Cease-Fire in Simple City

The day gangs declared a truce in an urban war zone

By Debra Dickerson
Posted 3/8/98
Page 4 of 6

At the truce talks, the alliance members asked many questions, but none more difficult than the most obvious: Why are you shooting each other? They listened while the rival crews floundered trying to answer. Though the gang members could chronicle the escalation, none could remember the initial slight. As the significance of that missing bit of information settled in, the alliance steered the discussion toward life in the neighborhood, what they'd like to change about it, and how they could cause such change. The older men allowed the young gang-bangers to promulgate their own rules of conduct for the truce talks: no using the "N" word, no profanity, no weapons, no interrupting each other, no violence for the duration of the talks. At first they had stood mute and passive while the alliance members led them in prayer; within a few meetings, the young men took the lead. It was their own idea to increase the frequency of the meetings to twice a week; to move the meetings to dangerous Simple City from the office of Robert Woodson, head of a D.C.-based advocacy group; and to mingle in the two formerly segregated vans the alliance borrowed to transport them.

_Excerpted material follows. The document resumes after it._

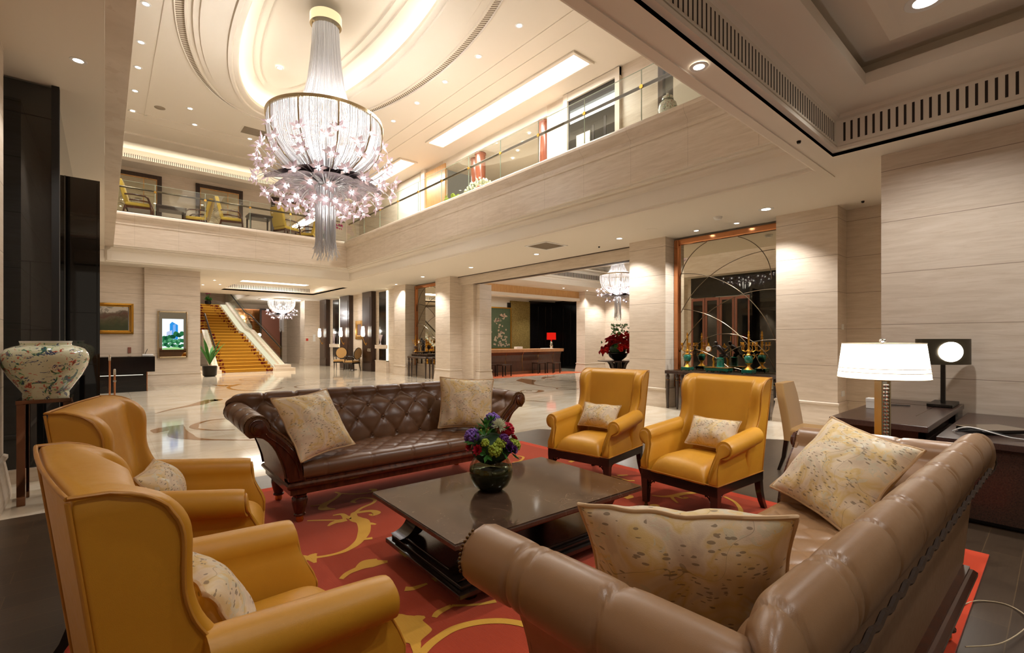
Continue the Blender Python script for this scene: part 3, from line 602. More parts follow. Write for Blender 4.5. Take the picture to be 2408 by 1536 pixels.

Crossing the line David Gilmore was following the story closely in the local media. Two weeks into peace talks, he offered to help. "I knew they couldn't do it without the housing authority," he says. "We were the landlords of most of the people involved. If people are dying in the streets, the housing industry has to be involved. Besides," he added, "what I was most afraid of is that they just might do it without me. I've been waiting for an opportunity like this all my career." Soon, the man who had planned to knock down their homes was calling the young men he had so feared his "children" and they were calling him "boss."

Gilmore may not have the street credibility of the alliance members (some of whom are on parole well into the new millennium), but 30 years running public housing, along with his training as a social worker, has taught him about the psyches of the long-term poor. In the wake of Hall's death, the anticrime group Guardian Angels had announced plans to paint over the graffiti in Simple City as a symbol. Furious, both gangs let it be known that they would not allow outsiders to do any such thing. In fact, new graffiti went up to let the world know who controlled the area. Gilmore politely turned the Guardian Angels away.

But then the young men confronted Gilmore, wanting to know why he didn't have the graffiti removed. To his credit, Gilmore didn't remind them of who put it there in the first place or that he knew the request was a trap. (Many of the "tags" were memorials to slain friends. Removing them would be considered an act of war.) With no idea where it would lead, Gilmore tossed the young men into the briar patch. "I'm not going to remove it," he told them, "but you might want to."